Le charme des frères Coen est d'avoir une infinie affection pour leurs personnages et leur pays. Leur pays, ils l'auront traversé, tout comme ils auront traversé les genres et les époques. Grâce au cinéma, c'est une véritable radiographie de l'Amérique qui est faite. Une Amérique où les plus adorables loosers n'ont de cesse d'essayer de trouver leur place. La question de l'identité est prépondérante dans leur oeuvre.

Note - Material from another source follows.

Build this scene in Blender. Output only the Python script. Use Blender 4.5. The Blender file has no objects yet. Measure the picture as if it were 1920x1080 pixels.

Ici, c'est particulièrement clair : il y a un jeu sur les noms : Hi et Ed (des diminutifs), le nom d'emprunt du propriétaire de "Unpainted Arizona" et les noms des cinq bébés. Serait-il difficile de naître aux USA ? En témoigne la douloureuse scène "d'accouchement" où les deux frères sortent littéralement de terre en s'échappant de prison. Oui, il est difficile de trouver ses marques sur ce territoire où chacun peut être un autre. Il ne faut pas se tromper de destinée. Policier ou voleur ? Et quand on ne peut être parent, quand on ne peut donner naissance, a-t-on le droit de "trafiquer", de tricher ? Peut-on voler un bébé et fonder une famille, comme si de rien n'était ?
Les frères Coen sont indéniablement de grands cinéastes car ils soignent tous les aspects de leur film. Le scénario est finement écrit, chaque personnage possède ses particularités de langage. Le casting est parfaitement composé (Nicolas Cage est dans une excellente forme capillaire). Et que dire du rythme de la mise en scène, du soin apporté à la composition du cadre ainsi qu'au montage ! L'ensemble fait d'Arizona Junior un film tout à fait maîtrisé, burlesque au possible où tout le monde semble avoir pris un plaisir fou.